A short while later we took a break next to another nameless and virtually deserted village. It had stopped drizzling, but the sky remained overcast, dark, and low. A misty wetness enveloped us.

“Too bad about Carroll,” Lieutenant Halloway remarked as we sat on a lowlying mud-and-stone wall at village’s edge.

“And his soldiers,” I muttered in return. “Not too far from us—a couple, three klicks east of here.”

“That’s Blue Max supporting ’em now, sir,” Moseley said, pointing to a pair of Cobra attack helicopters that were alternately making firing runs on an unseen target to the east of us. Moments after each completed its pass, we’d hear the muffled reports of their rockets and 40-mm impacting. “And they’re not gonna be supporting them much longer if this ceiling keeps dropping,” he added, dryly.

“Wonder what they ran into?” Halloway asked.

“Who knows,” I replied. “Damn, wish we’d run into something. We’re just not making contact up here like we did on the plain, Bob.”

“That’s ‘cause the plain—the mountain—was our playpen. The street is Charlie’s,” he responded. “Just takes time to figure out the lay of the land, Six. Once we do, we’ll be scoring same as we did down south.”
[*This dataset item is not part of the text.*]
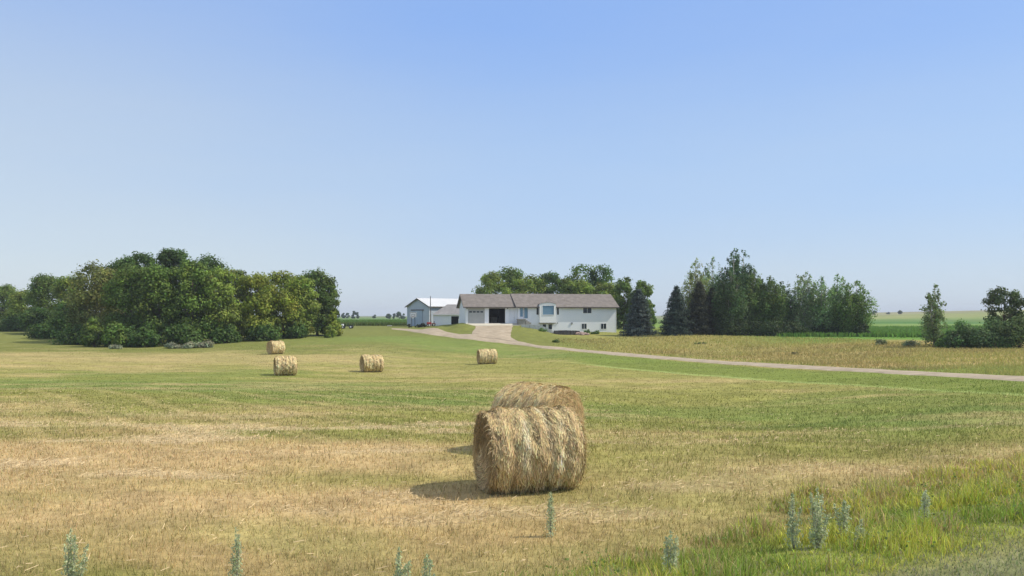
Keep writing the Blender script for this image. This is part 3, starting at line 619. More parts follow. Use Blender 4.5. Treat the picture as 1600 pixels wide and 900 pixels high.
def bush(px, d, top, wpx, col, label, group=None, name='bush', nc=14, dens=150, leaf=.22, hv=.14):
    x, y, z, h = geom(px, d, top); wd = wpx*d/F; h = max(h, .3)
    root = thing(name, label, 'bush', (x, y, z), 0, group); cents = []; rads = []
    for k in range(nc):
        a = rng.uniform(0, 2*pi); q = wd*.5*math.sqrt(rng.random())*.8; r = min(wd*.24, h*.4)*rng.uniform(.7, 1.2)
        cents.append((q*cos(a), q*sin(a)*.7, max(r*.4, (h-r)*(1-(q/(wd*.5))**2)*rng.uniform(.35, 1)))); rads.append(r)
    mb = MB()
    for c in cents[:7]: mb.tube([(0, 0, -.1), (c[0]*.5, c[1]*.5, c[2]*.4), c], [.05, .035, .012], 5)
    mb.build('stems', M['bark'], root)
    crown_from_clusters('foliage', cents, rads, [int(dens*(r/np.mean(rads))**2) for r in rads], leaf, col, root, hv=hv); return root

G1 = 'trees of the grove on the left'
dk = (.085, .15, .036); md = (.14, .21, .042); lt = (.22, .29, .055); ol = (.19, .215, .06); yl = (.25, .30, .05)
grove = [ # px, d, top, width, colour, label
 (5,172,443,46,md,'small tree at the far left end of the grove, cut by the picture edge'),
 (-45,185,440,60,dk,'dark tree beyond the left picture edge, end of the grove'),
 (35,160,452,44,lt,'low pale green tree next to the left end of the grove'),
 (72,150,426,50,md,'rounded mid green tree left of the tall olive one in the grove'),
 (108,138,430,44,lt,'light green tree just left of the browning treetop'),
 (150,117,407,80,ol,'big tree with an olive brown top, left half of the grove'),
 (112,124,470,50,dk,'short dark tree at the grove edge below the pale one'),
 (60,142,478,50,dk,'short dark tree at the grove edge, second from the left'),
 (190,127,402,60,dk,'dark treetop showing behind the olive brown tree'),
 (217,128,392,56,(.085,.15,.036),'tall dark green tree with a split double top above the grove'),
 (208,112,413,76,md,'broad mid green tree in front of the double topped one'),
 (250,111,408,70,md,'full green tree in the middle of the grove'),
 (271,130,387,54,(.09,.155,.04),'tallest dark tree of the grove with a round open top'),
 (324,126,395,72,(.09,.155,.04),'wide dark treetop rising behind the grove, right of the tallest'),
 (300,112,405,68,md,'leafy green tree over the silver bushes'),
 (342,113,416,56,lt,'lighter green tree right of the silver bushes'),
 (375,124,421,40,(0.132, 0.163, 0.062),'thin topped tree with sparse twigs above the grove'),
 (400,117,424,64,yl,'yellowish green tree above the farthest hay bale'),
 (442,120,422,62,yl,'yellow green dense tree right of the grove middle'),
 (470,122,430,48,lt,'light green tree second from the right end of the grove'),
 (496,126,420,56,(.11,.17,.04),'dark rounded tree near the right end of the grove'),
 (514,126,440,30,md,'ragged tree with an open side branch at the right end of the grove')]
for (px, d, top, wpx, c, lab) in grove:
    broadleaf(px, d, top, wpx*1.08, c, lab, G1, nc=int(58+wpx*.45), dens=165, leaf=.25, low=.03 if d < 130 else .1)
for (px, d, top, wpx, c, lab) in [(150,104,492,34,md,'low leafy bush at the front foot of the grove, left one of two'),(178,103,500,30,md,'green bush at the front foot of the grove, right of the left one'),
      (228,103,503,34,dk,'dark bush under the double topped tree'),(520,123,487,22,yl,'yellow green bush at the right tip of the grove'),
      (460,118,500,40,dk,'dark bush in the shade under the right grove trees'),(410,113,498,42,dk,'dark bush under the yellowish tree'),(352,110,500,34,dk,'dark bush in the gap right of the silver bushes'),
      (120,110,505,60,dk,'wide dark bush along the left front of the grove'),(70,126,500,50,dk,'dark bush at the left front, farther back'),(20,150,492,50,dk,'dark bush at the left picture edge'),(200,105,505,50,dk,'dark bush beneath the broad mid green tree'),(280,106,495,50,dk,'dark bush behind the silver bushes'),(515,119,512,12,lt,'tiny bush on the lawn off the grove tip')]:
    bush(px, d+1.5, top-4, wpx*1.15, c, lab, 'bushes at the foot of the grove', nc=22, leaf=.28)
for (px, d, top, wpx, lab) in [(268,101.5,533,26,'whitish silver bush at the grove edge, small left one'),(300,102,530,34,'whitish silver bush at the grove edge, middle one'),(320,102.5,528,24,'whitish silver bush at the grove edge, tallest right one'),(180,101,536,20,'small silver bush low in the shade left of the others')]:
    bush(px, d, top, wpx, (0.300, 0.330, 0.210), lab, 'silver bushes at the grove edge', name='silver_bush', nc=12, dens=110, leaf=.16)

G2 = 'trees behind the house'
for (px, d, top, wpx, c, lab) in [
 (770,168,424,54,lt,'light green tree over the garage roof, left end of the row'),(796,174,415,56,md,'tall round tree behind the garage roof'),(827,170,427,52,lt,'pale green tree behind the front door roof'),
 (858,172,424,46,dk,'dark tree behind the bay window roof'),(880,168,433,46,md,'mid green lower tree left of the tallest behind the house'),(912,176,411,62,md,'tallest tree behind the house, broad crown'),
 (938,174,413,50,dk,'dark green tree right of the tallest behind the house'),(905,166,436,44,lt,'lighter tree directly above the two pane window'),(948,167,440,46,lt,'light tree over the right end of the house roof'),
 (975,160,432,40,md,'tree right of the house gable, behind the blue spruce'),(1001,158,438,40,md,'tree with ragged right edge behind the blue spruce'),(1012,163,470,22,dk,'small dark tree between the blue spruce and the right grove')]:
    broadleaf(px, d, top, wpx*1.1, c, lab, G2, nc=52, dens=150, leaf=.32, cr=.155, low=.0)

G3 = 'spruces right of the house'
spruce(998,134,450,60,(.085,.115,.10),'blue grey spruce standing right of the house wall',G3)
spruce(1057,130,445,54,(0.054, 0.085, 0.065),'dark spruce with clear cone shape at the left of the right grove',G3)
spruce(1093,131,438,56,(0.070, 0.078, 0.046),'brownish dark spruce second in the right grove',G3)
spruce(1113,133,448,46,(0.062, 0.071, 0.046),'dull dark spruce behind the poplars, third in the right grove',G3)
G4 = 'poplars in the right grove'
for (px, d, top, wpx, c, lab, dn) in [
 (1085,137,405,44,(0.132, 0.155, 0.054),'thin topped olive poplar rising behind the dark spruces',60),(1112,140,402,40,(0.109, 0.155, 0.070),'pale poplar with upright twigs behind the brownish spruce',60),
 (1145,134,389,44,(0.070, 0.132, 0.054),'tallest poplar of the right grove with a dark pointed top',110),(1160,137,391,48,(0.078, 0.132, 0.054),'tall poplar just right of the tallest',105),
 (1140,131,425,50,(0.078, 0.124, 0.046),'lower full poplar in front of the tallest',105),(1178,134,420,46,(0.116, 0.171, 0.046),'mid height yellow green poplar right of the tall ones',100),
 (1202,133,432,46,(0.109, 0.171, 0.046),'bright topped poplar in the middle of the right grove',105),(1222,135,440,44,(0.093, 0.132, 0.054),'dark bushy poplar before the airy ones',95),
 (1256,133,424,40,(0.132, 0.171, 0.078),'airy grey green poplar with bare twigs on top',50),(1282,132,432,38,(0.109, 0.163, 0.062),'airy poplar left of the slender spire',50),
 (1308,133,428,32,(0.124, 0.186, 0.070),'slender spire shaped poplar near the right end',50),(1336,130,438,44,(0.116, 0.178, 0.046),'last poplar at the right end of the grove',95)]:
    poplar(px, d, top, wpx*1.3, tuple(v*(2.1 if dn < 70 else 1.2 if dn > 102 else 1.45) for v in c), lab, G4, dens=dn*(.72 if px > 1230 else 1), leaf=.21, tops=6 if px > 1230 else 5)
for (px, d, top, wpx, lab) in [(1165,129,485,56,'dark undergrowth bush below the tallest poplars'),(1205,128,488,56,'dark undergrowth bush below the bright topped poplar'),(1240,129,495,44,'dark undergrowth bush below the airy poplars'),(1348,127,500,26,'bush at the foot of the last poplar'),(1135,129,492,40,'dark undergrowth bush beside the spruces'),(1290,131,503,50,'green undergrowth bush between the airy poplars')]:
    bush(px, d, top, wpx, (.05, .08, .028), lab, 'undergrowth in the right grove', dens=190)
poplar(1460,94,445,44,(.19,.26,.10),'lone poplar with three spiky tops in the tall grass', None, dens=26, leaf=.17, nb=36, tops=5)
for (px, d, top, wpx, c, lab) in [(1505,91,494,44,(0.070, 0.109, 0.039),'left bush of the dark thicket at the right edge'),(1530,90,500,50,(0.062, 0.101, 0.039),'low dark bush in the thicket'),(1560,90,487,56,(0.070, 0.109, 0.039),'dark bush under the round crowned tree'),
      (1592,89,484,56,(0.093, 0.132, 0.046),'lighter bush at the right picture edge'),(1640,90,482,60,(0.078, 0.116, 0.039),'bush of the thicket beyond the right edge'),(1478,92,520,26,(0.124, 0.202, 0.054),'small bright bush at the foot of the lone poplar'),(1485,93,508,30,(0.078, 0.124, 0.039),'bush between lone poplar and thicket')]:
    bush(px, d, top, wpx, tuple(v*1.7 for v in c), lab, 'bushes of the thicket at the right', nc=24, dens=240, leaf=.18, hv=.25)
broadleaf(1568,93,447,62,(0.093, 0.132, 0.054),'round crowned tree standing out of the thicket at the right edge', None, low=.38, nc=36, dens=110, leaf=.2, cr=.13)
# small shrubs in grass
for (px, d, top, wpx, c, lab) in [(1094,109,547,24,(0.171, 0.232, 0.062),'small green bush in the tall grass before the spruces'),(1243,89,560,20,(0.202, 0.217, 0.093),'small olive bush in the tall grass above the driveway'),(868,119,529,14,(0.139, 0.202, 0.054),'small green bush on the bank below the retaining wall'),
      (1424,96,527,26,(0.220, 0.260, 0.140),'silvery weed clump left of the lone poplar'),(1375,100,527,24,(0.200, 0.240, 0.120),'silvery weed clump at the maize edge'),(930,137,514,14,(0.139, 0.232, 0.054),'low plant under the right basement windows'),(917,136.5,511,12,(0.124, 0.217, 0.062),'green shrub beside the left basement window'),(848,133,509,12,(0.124, 0.232, 0.046),'green plants on the slope below the bay window')]:
    bush(px, d, top, wpx, c, lab, None, name='shrub', nc=8, dens=90, leaf=.14)
# far trees on the horizon
for (px, d, top, wpx, lab) in [(528,560,487,5,'tiny lone tree on the horizon right of the grove'),(537,600,489,6,'faint tiny tree on the left horizon'),(543,600,489,5,'faint tiny tree beside it on the left horizon'),(553,560,486,6,'darker far tree on the left horizon'),(558,560,488,6,'far tree touching the darker one'),(585,640,492,6,'very low far tree in the middle of the gap'),
      (607,560,490,7,'flat topped far tree left of the shed'),(616,560,490,5,'small far tree close to the shed'),(623,560,487,7,'pointed far tree close to the shed'),(630,560,490,6,'last far tree before the shed wall'),(1366,740,485,10,'far tree pair on the hill right of the grove'),(1388,760,488,6,'tiny far tree on the hill'),(1407,740,485,7,'small round far tree on the hill left of the lone poplar')]:
    broadleaf(px, d, top, wpx, (0.062, 0.109, 0.070), lab, 'tiny trees on the horizon', nc=10, dens=60, leaf=.8, low=.05, name='distant_tree', cr=.25)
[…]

“Hope you’re right. Only concern is that Charlie’s had a twenty-, twenty-five-year head start on figuring the lay of the land around here.”
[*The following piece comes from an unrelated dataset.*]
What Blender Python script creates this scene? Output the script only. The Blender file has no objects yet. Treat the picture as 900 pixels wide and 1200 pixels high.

Lieutenant Moseley, changing the course of our conversation, commented,

“Appears the Marines are about to wind it up in Hue. Least that’s what the papers are saying.”

“About time,” Halloway said. “How long they been at it now? A month?”

“Nearly,” I said.

“Got a letter from my wife yesterday. She said they must have a TV cameraman assigned to every other soldier and Marine fighting in Hue. Said it’s as much a part of the evening news as the weather. You know, ‘And now, turning to the battle for Hue’.”

As he talked, I idly watched his RTO clean his disassembled M-16. “That couldn’t wait till tonight, Torres?” I asked.

“No, sir. Weather’s hard on her. She needs a lot of TLC in weather like this.”

Smiling, Halloway said, “Cleanest weapon in the United States Army, sir. Seems to always be in pieces before him. And every two, three days, he extracts, cleans, oils, and reinserts each of the three hundred rounds.”

“Two hundred and seventy, LT,” Torres said, correcting his platoon leader. “Fifteen magazines, eighteen rounds per. Ought to always go two rounds shy if you want your magazine to feed properly.”

“Whatever,” Halloway said. “Anyway, I’m not faulting you for your paranoia. Hell, might save your life some day.”

“Might save yours, Robert,” I said.

As we got to our feet to continue our wanderings in and about Thua Thien Province, it started to drizzle again.

The following morning, after the log bird had departed and we were finishing up our C&D of hard-boiled eggs, bread, oranges, and coffee, Major Byson’s command-and-control helicopter set down unannounced on our LZ. Meeting him as he dismounted the communication-laden Huey, I saluted and said, “Ready, sir!”

Smiling, he returned my salute. “Tall Comanche, are you in a posture for a pickup?”

“Your timing couldn’t have been better, sir,” I said. “We were just about to split up and begin today’s walk in the sand.”

“Great. If the ceiling holds, got three hooks coming in here at 0900.”

“Our LZ’s gonna be green, sir?”

“Should be,” he responded. “It’s Evans.”

“Evans, sir?” the Bull asked, joining us.

“Just for the day, First Sergeant,” Byson replied. “The colonel wants to get you in for a shower and a little drying out. Then it’s back to the war, okay?”

“Okay, sir!” Sullivan responded. “And please pass along my thanks to the colonel. Snuffie can sure as hell use a little drying out. Clean jungles, I suppose?”

“It’s all taken care of. Trains will just do the uniform dump there instead of out here.”

Then the major turned to more serious matters. “Listen, I know the weather’s miserable, and the sun rarely shines, but your sufferings have not been for naught. The battle for Hue, for all practical purposes, is pretty much history. Marines are still mopping up in the Citadel, and they may be doing that for some time yet, but Charlie’s beaten—royally! And the reason he lost the battle is because you and others in the Cav have been suffering out here, denying him the ability to reinforce. Of course, it’s been costly. Battalion’s taken some bad hits lately.”

“Yeah, sorry to hear ‘bout Bob Carroll,” I said.

He merely nodded and continued his discourse. “Anyway, as you probably know, the traffic out of Hue is heading north now, so I want you all to keep yourselves oriented south. Within the next couple days or so, we’re gonna start working the middle of the street. Gonna get into Charlie’s twenty-year lair and pacify the street like we did Bong Son’s plain.”

This was all well and good, but at the moment a shower and a change of uniforms were top priority.

Thirty minutes or so after Major Byson took off, we heard the inbound CH-47s. Twenty minutes later we were at Evans, and soon after that, with our feet ankle deep in mud, we were in a GP medium tent, under a shower head dispensing cold water. And it was great!

Outside the tent, Willie and our trains folk busied themselves outfitting us with clean, dry uniforms. After donning these, we were trucked to battalion’s portion of Evans and fed a hot lunch. Then, after cleaning their weapons and caring for their gear, the soldiers of Charlie Company were given the run of the camp for a couple of hours to visit the PX, steam bath, special services, and so forth. Many simply napped the day away.